Exercise description - Your job is to retype all of the data word for word, leaving every image out.

Data block -
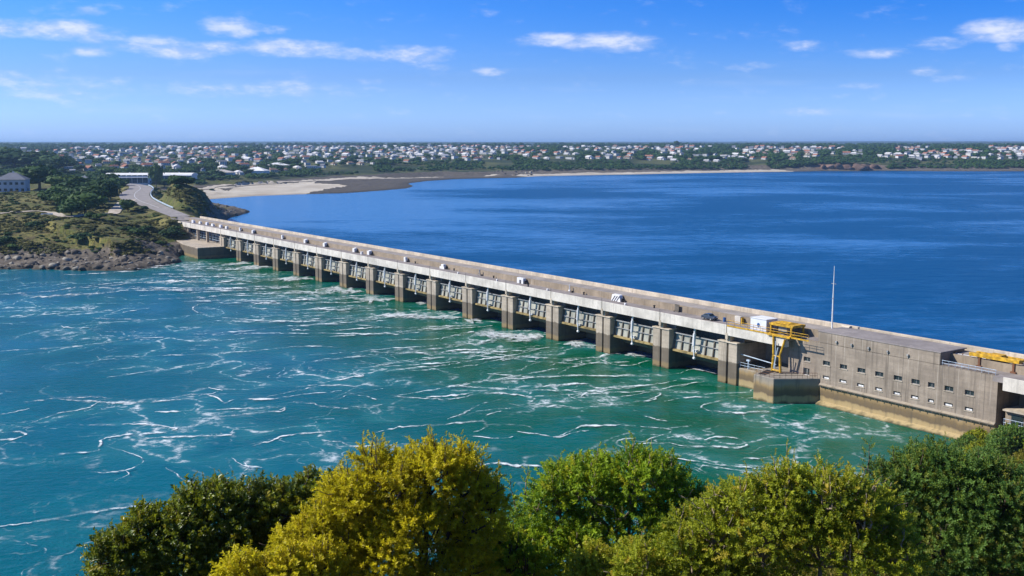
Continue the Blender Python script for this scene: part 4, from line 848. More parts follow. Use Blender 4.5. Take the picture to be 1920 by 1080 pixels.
def rot_to(d):
    """(n,3) unit vectors -> (n,3,3) taking +z to d with a random spin"""
    n = len(d); sp = RS.uniform(0, 2 * np.pi, n); a = np.where(np.abs(d[:, 2:3]) < .9, np.array([[0, 0, 1.]]), np.array([[1., 0, 0]]))
    x = np.cross(a, d); x /= np.linalg.norm(x, axis=1)[:, None]; y = np.cross(d, x); c, s_ = np.cos(sp)[:, None], np.sin(sp)[:, None]
    return np.stack([x * c + y * s_, -x * s_ + y * c, d], 2)
def unit(n):
    v = RS.normal(size=(n, 3)); return v / np.linalg.norm(v, axis=1)[:, None]
def sprig(nl, ll, lw, spread=.9, start=.1):
    """unit sprig along +z: leaves of 2 triangles set spirally on a bent stem"""
    V = []; Fc = []
    for i in range(nl):
        t = start + (1 - start) * i / max(nl - 1, 1); base = np.array([.10 * t * t, .05 * math.sin(3 * t), t]); a = i * 2.4 + RS.uniform(-.5, .5); tilt = spread * RS.uniform(.7, 1.25) * (1.1 - .55 * t)
        d = np.array([math.cos(a) * math.sin(tilt), math.sin(a) * math.sin(tilt), math.cos(tilt)]); l = ll * RS.uniform(.7, 1.25); wd = lw * RS.uniform(.8, 1.2)
        side = np.cross(d, [0, 0, 1.]); side = side / (np.linalg.norm(side) + 1e-6); up = np.cross(side, d); rl = RS.uniform(-.7, .7); side, up = side * math.cos(rl) + up * math.sin(rl), up * math.cos(rl) - side * math.sin(rl)
        mid = base + d * l * .5; b = len(V); V += [base, mid + side * wd + up * wd * .45, base + d * l - up * l * .14, mid - side * wd + up * wd * .45]; Fc += [(b, b + 1, b + 2), (b, b + 2, b + 3)]
    return np.array(V), np.array(Fc)
def instance(temps, which, P, Rm, Sc, tint):
    """merge copies of templates: returns V, F, per-vertex tint (n,3)"""
    Vs, Fs, Ts = [], [], []; off = 0
    for k, (tv, tf) in enumerate(temps):
        ix = np.where(which == k)[0]
        if not len(ix): continue
        W = np.einsum('nij,vj->nvi', Rm[ix], tv) * Sc[ix, None, None] + P[ix, None, :]; n, v, _ = W.shape
        Vs.append(W.reshape(-1, 3)); Fs.append((tf[None] + (np.arange(n) * v)[:, None, None] + off).reshape(-1, tf.shape[1])); off += n * v
        tt = np.repeat(tint[ix][:, None, :], v, 1); lf = np.repeat(RS.normal(0, .16, (n, v // 4 + 1)), 4, 1)[:, :v]; tt = tt.copy(); tt[:, :, 0] += lf; Ts.append(np.clip(tt.reshape(-1, 3), 0, 1))
    return np.vstack(Vs), np.vstack(Fs), np.vstack(Ts)
def limb(b, a, c, r0, r1, bends=4, wob=.12, n=6):
    a = np.array(a, float); c = np.array(c, float); L_ = np.linalg.norm(c - a); pts = [a + (c - a) * t + RS.normal(0, wob * L_ * .5, 3) * math.sin(math.pi * t) for t in np.linspace(0, 1, bends + 1)]
    for i in range(bends): b.tube(pts[i], pts[i + 1], r0 + (r1 - r0) * i / bends, r0 + (r1 - r0) * (i + 1) / bends, n=n)
    return pts[-1]
SPR = {'small': [sprig(20, .26, .07, 1.15) for _ in range(5)], 'broad': [sprig(18, .30, .105, 1.25) for _ in range(5)], 'fine': [sprig(24, .25, .055, 1.1) for _ in range(5)], 'loose': [sprig(13, .24, .07, 1.05, .25) for _ in range(4)]}
LM = {'dark': leaf_mat('dark_glossy_leaf', (.03, .075, .008), (.23, .28, .018), (.34, .28, .02), .38, .38, .45), 'yellow': leaf_mat('yellow_leaf', (.32, .28, .010), (.80, .70, .022), (.62, .46, .02), .5, .5),
      'green': leaf_mat('bright_leaf', (.075, .19, .010), (.40, .56, .03), (.55, .50, .03), .5), 'olive': leaf_mat('olive_leaf', (.12, .18, .012), (.52, .56, .04), (.60, .44, .05), .5), 'teal': leaf_mat('deep_green_leaf', (.03, .10, .022), (.21, .36, .075), (.36, .34, .05), .45), 'brown': leaf_mat('brown_green_leaf', (.08, .09, .012), (.32, .28, .035), (.38, .26, .05), .4)}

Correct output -
Continue the Blender Python script for this scene: part 4, from line 848. More parts follow. Use Blender 4.5. Take the picture to be 1920 by 1080 pixels.
def rot_to(d):
    """(n,3) unit vectors -> (n,3,3) taking +z to d with a random spin"""
    n = len(d); sp = RS.uniform(0, 2 * np.pi, n); a = np.where(np.abs(d[:, 2:3]) < .9, np.array([[0, 0, 1.]]), np.array([[1., 0, 0]]))
    x = np.cross(a, d); x /= np.linalg.norm(x, axis=1)[:, None]; y = np.cross(d, x); c, s_ = np.cos(sp)[:, None], np.sin(sp)[:, None]
    return np.stack([x * c + y * s_, -x * s_ + y * c, d], 2)
def unit(n):
    v = RS.normal(size=(n, 3)); return v / np.linalg.norm(v, axis=1)[:, None]
def sprig(nl, ll, lw, spread=.9, start=.1):
    """unit sprig along +z: leaves of 2 triangles set spirally on a bent stem"""
    V = []; Fc = []
    for i in range(nl):
        t = start + (1 - start) * i / max(nl - 1, 1); base = np.array([.10 * t * t, .05 * math.sin(3 * t), t]); a = i * 2.4 + RS.uniform(-.5, .5); tilt = spread * RS.uniform(.7, 1.25) * (1.1 - .55 * t)
        d = np.array([math.cos(a) * math.sin(tilt), math.sin(a) * math.sin(tilt), math.cos(tilt)]); l = ll * RS.uniform(.7, 1.25); wd = lw * RS.uniform(.8, 1.2)
        side = np.cross(d, [0, 0, 1.]); side = side / (np.linalg.norm(side) + 1e-6); up = np.cross(side, d); rl = RS.uniform(-.7, .7); side, up = side * math.cos(rl) + up * math.sin(rl), up * math.cos(rl) - side * math.sin(rl)
        mid = base + d * l * .5; b = len(V); V += [base, mid + side * wd + up * wd * .45, base + d * l - up * l * .14, mid - side * wd + up * wd * .45]; Fc += [(b, b + 1, b + 2), (b, b + 2, b + 3)]
    return np.array(V), np.array(Fc)
def instance(temps, which, P, Rm, Sc, tint):
    """merge copies of templates: returns V, F, per-vertex tint (n,3)"""
    Vs, Fs, Ts = [], [], []; off = 0
    for k, (tv, tf) in enumerate(temps):
        ix = np.where(which == k)[0]
        if not len(ix): continue
        W = np.einsum('nij,vj->nvi', Rm[ix], tv) * Sc[ix, None, None] + P[ix, None, :]; n, v, _ = W.shape
        Vs.append(W.reshape(-1, 3)); Fs.append((tf[None] + (np.arange(n) * v)[:, None, None] + off).reshape(-1, tf.shape[1])); off += n * v
        tt = np.repeat(tint[ix][:, None, :], v, 1); lf = np.repeat(RS.normal(0, .16, (n, v // 4 + 1)), 4, 1)[:, :v]; tt = tt.copy(); tt[:, :, 0] += lf; Ts.append(np.clip(tt.reshape(-1, 3), 0, 1))
    return np.vstack(Vs), np.vstack(Fs), np.vstack(Ts)
def limb(b, a, c, r0, r1, bends=4, wob=.12, n=6):
    a = np.array(a, float); c = np.array(c, float); L_ = np.linalg.norm(c - a); pts = [a + (c - a) * t + RS.normal(0, wob * L_ * .5, 3) * math.sin(math.pi * t) for t in np.linspace(0, 1, bends + 1)]
    for i in range(bends): b.tube(pts[i], pts[i + 1], r0 + (r1 - r0) * i / bends, r0 + (r1 - r0) * (i + 1) / bends, n=n)
    return pts[-1]
SPR = {'small': [sprig(20, .26, .07, 1.15) for _ in range(5)], 'broad': [sprig(18, .30, .105, 1.25) for _ in range(5)], 'fine': [sprig(24, .25, .055, 1.1) for _ in range(5)], 'loose': [sprig(13, .24, .07, 1.05, .25) for _ in range(4)]}
LM = {'dark': leaf_mat('dark_glossy_leaf', (.03, .075, .008), (.23, .28, .018), (.34, .28, .02), .38, .38, .45), 'yellow': leaf_mat('yellow_leaf', (.32, .28, .010), (.80, .70, .022), (.62, .46, .02), .5, .5),
      'green': leaf_mat('bright_leaf', (.075, .19, .010), (.40, .56, .03), (.55, .50, .03), .5), 'olive': leaf_mat('olive_leaf', (.12, .18, .012), (.52, .56, .04), (.60, .44, .05), .5), 'teal': leaf_mat('deep_green_leaf', (.03, .10, .022), (.21, .36, .075), (.36, .34, .05), .45), 'brown': leaf_mat('brown_green_leaf', (.08, .09, .012), (.32, .28, .035), (.38, .26, .05), .4)}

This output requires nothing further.